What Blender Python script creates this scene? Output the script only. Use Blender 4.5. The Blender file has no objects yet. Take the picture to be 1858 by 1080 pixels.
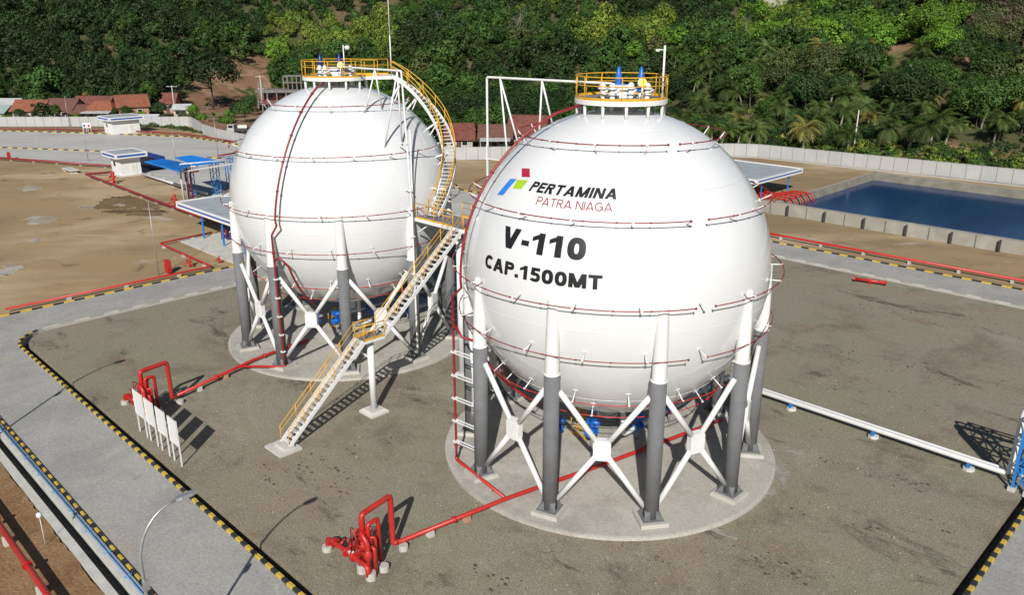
import bpy, bmesh, math, random
import numpy as np
from mathutils import Vector, Matrix

R = math.radians
rnd = random.Random(7)
nr = np.random.RandomState(11)
scene = bpy.context.scene
COL = scene.collection

# ---------------------------------------------------------------- camera
CAM_H, PITCH, FPX = 25.865, 0.325985, 1471.2
cd = bpy.data.cameras.new("camera")
cam = bpy.data.objects.new("camera", cd)
COL.objects.link(cam)
cam.location = (0, 0, CAM_H)
cam.rotation_euler = (math.pi / 2 - PITCH, 0.000747, 0)
cd.sensor_width = 36.0
cd.lens = 36.0 * FPX / 1858.0
cd.clip_start = 0.5
cd.clip_end = 6000
scene.camera = cam
_cp, _sp = math.cos(PITCH), math.sin(PITCH)


def px_of(x, y, z):
    """pixel (of the 1858 wide photo) where a world point falls: used only to survey the place"""
    d = z - CAM_H
    w = y * _cp - d * _sp
    return 929 + FPX * x / w, 540 - FPX * (y * _sp + d * _cp) / w


def ground_pt(px, py, z=0.0):
    """surveyed world position of something seen at a pixel and known to be at height z"""
    a, b = (px - 929) / FPX, -(py - 540) / FPX
    dy, dz = _cp + b * _sp, -_sp + b * _cp
    t = (z - CAM_H) / dz
    return a * t, dy * t


# ---------------------------------------------------------------- sky and sun
SUN_EL, SUN_AZ = 33.5, -95.0
w = bpy.data.worlds.new("World")
scene.world = w
w.use_nodes = True
nt = w.node_tree
bg = nt.nodes["Background"]
sky = nt.nodes.new("ShaderNodeTexSky")
sky.sky_type = 'NISHITA'
sky.sun_disc = False
sky.sun_elevation = R(SUN_EL)
sky.sun_rotation = math.atan2(math.cos(R(SUN_AZ)), math.sin(R(SUN_AZ)))
sky.altitude = 50
sky.air_density = 1.0
sky.dust_density = 0.3
nt.links.new(sky.outputs[0], bg.inputs[0])
bg.inputs[1].default_value = 0.05
sl = bpy.data.lights.new("sun", 'SUN')
sl.energy = 5.0
sl.angle = R(0.53)
sl.color = (1.0, 0.965, 0.91)
so = bpy.data.objects.new("sun", sl)
COL.objects.link(so)
sd = Vector((math.cos(R(SUN_EL)) * math.cos(R(SUN_AZ)), math.cos(R(SUN_EL)) * math.sin(R(SUN_AZ)), math.sin(R(SUN_EL))))
so.location = sd * 200
so.rotation_euler = sd.to_track_quat('Z', 'Y').to_euler()
scene.view_settings.view_transform = 'Standard'
scene.view_settings.look = 'None'
scene.view_settings.exposure = 0.15
scene.view_settings.gamma = 1.0
scene.view_settings.use_curve_mapping = False


# ---------------------------------------------------------------- materials
def _new(name):
    m = bpy.data.materials.new(name)
    m.use_nodes = True
    n = m.node_tree.nodes
    return m, n, m.node_tree.links, n["Principled BSDF"]


def mat(name, c1, c2=None, rough=0.6, scale=1.0, c3=None, scale2=0.15, bump=0.0, bscale=20, metal=0.0, spec=0.5, coat=0.0):
    m, n, l, p = _new(name)
    p.inputs["Roughness"].default_value = rough
    p.inputs["Metallic"].default_value = metal
    p.inputs["Specular IOR Level"].default_value = spec
    p.inputs["Coat Weight"].default_value = coat
    p.inputs["Coat Roughness"].default_value = 0.12
    tc = n.new("ShaderNodeTexCoord")
    if c2 is None:
        c2 = tuple(v * 0.82 for v in c1)
    nz = n.new("ShaderNodeTexNoise")
    nz.inputs["Scale"].default_value = scale
    nz.inputs["Detail"].default_value = 8
    nz.inputs["Roughness"].default_value = 0.65
    l.new(tc.outputs["Object"], nz.inputs["Vector"])
    rp = n.new("ShaderNodeValToRGB")
    rp.color_ramp.elements[0].position = 0.35
    rp.color_ramp.elements[1].position = 0.68
    rp.color_ramp.elements[0].color = (*c2, 1)
    rp.color_ramp.elements[1].color = (*c1, 1)
    l.new(nz.outputs["Fac"], rp.inputs["Fac"])
    out = rp.outputs["Color"]
    if c3 is not None:
        n2 = n.new("ShaderNodeTexNoise")
        n2.inputs["Scale"].default_value = scale2
        n2.inputs["Detail"].default_value = 6
        n2.inputs["Roughness"].default_value = 0.6
        l.new(tc.outputs["Object"], n2.inputs["Vector"])
        r2 = n.new("ShaderNodeValToRGB")
        r2.color_ramp.elements[0].position = 0.45
        r2.color_ramp.elements[1].position = 0.62
        l.new(n2.outputs["Fac"], r2.inputs["Fac"])
        mx = n.new("ShaderNodeMix")
        mx.data_type = 'RGBA'
        l.new(r2.outputs["Color"], mx.inputs["Factor"])
        l.new(out, mx.inputs["A"])
        mx.inputs["B"].default_value = (*c3, 1)
        out = mx.outputs["Result"]
    l.new(out, p.inputs["Base Color"])
    if bump:
        nb = n.new("ShaderNodeTexNoise")
        nb.inputs["Scale"].default_value = bscale
        nb.inputs["Detail"].default_value = 5
        l.new(tc.outputs["Object"], nb.inputs["Vector"])
        b = n.new("ShaderNodeBump")
        b.inputs["Strength"].default_value = bump
        b.inputs["Distance"].default_value = 0.05
        l.new(nb.outputs["Fac"], b.inputs["Height"])
        l.new(b.outputs["Normal"], p.inputs["Normal"])
    return m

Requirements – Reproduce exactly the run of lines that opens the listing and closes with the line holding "return a * t, dy * t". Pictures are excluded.

Result of this task –
What Blender Python script creates this scene? Output the script only. Use Blender 4.5. The Blender file has no objects yet. Take the picture to be 1858 by 1080 pixels.
import bpy, bmesh, math, random
import numpy as np
from mathutils import Vector, Matrix

R = math.radians
rnd = random.Random(7)
nr = np.random.RandomState(11)
scene = bpy.context.scene
COL = scene.collection

# ---------------------------------------------------------------- camera
CAM_H, PITCH, FPX = 25.865, 0.325985, 1471.2
cd = bpy.data.cameras.new("camera")
cam = bpy.data.objects.new("camera", cd)
COL.objects.link(cam)
cam.location = (0, 0, CAM_H)
cam.rotation_euler = (math.pi / 2 - PITCH, 0.000747, 0)
cd.sensor_width = 36.0
cd.lens = 36.0 * FPX / 1858.0
cd.clip_start = 0.5
cd.clip_end = 6000
scene.camera = cam
_cp, _sp = math.cos(PITCH), math.sin(PITCH)


def px_of(x, y, z):
    """pixel (of the 1858 wide photo) where a world point falls: used only to survey the place"""
    d = z - CAM_H
    w = y * _cp - d * _sp
    return 929 + FPX * x / w, 540 - FPX * (y * _sp + d * _cp) / w


def ground_pt(px, py, z=0.0):
    """surveyed world position of something seen at a pixel and known to be at height z"""
    a, b = (px - 929) / FPX, -(py - 540) / FPX
    dy, dz = _cp + b * _sp, -_sp + b * _cp
    t = (z - CAM_H) / dz
    return a * t, dy * t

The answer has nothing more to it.